Smithers' & Oso's Old House: The time has finally come to remodel the Kitchen! ...: "The time has finally come to remodel the Kitchen! I dug through the photo archives to find evidence of what we've lived with over the past ..."

We'll be blogging about our Kitchen Remodel at our old house blog rather than our garden blog.

Tuesday, April 5, 2011

Who needs Sugar Cane when you can grow Sugar Beets

Have you ever thought about where your sugar comes from?  I hadn't, I assume because we were inundated by TV commercials as children.  Remember the jingle..."C&H, pure cane sugar, from Hawaii, sweetened by the sun"...?  Well Hawaii isn't very local, neither is any tropical region where sugar cane grows.

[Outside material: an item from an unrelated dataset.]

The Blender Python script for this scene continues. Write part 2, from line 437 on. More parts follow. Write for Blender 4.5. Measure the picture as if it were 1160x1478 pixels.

Last year, a friend of Terry's, told us about sugar beets and how his family grows them to make sweetener like our families did in the old country.  All three of us have some roots in Northern/Eastern Europe, so this was an "ah-ha moment".  He was able to give us a few sugar beets last fall to taste and they were super sweet, way more sweet than regular beets.  I could taste why they are cooked down for sweetener.  

Yesterday, he gave Terry a packet of Big Buck Blend Sugar Beet seeds from Millington Seed Co. in Michigan.  We are excited to give them a try.  If we can grow enough, maybe we can wean ourselves off of tropical sugar cane.  Wish us luck.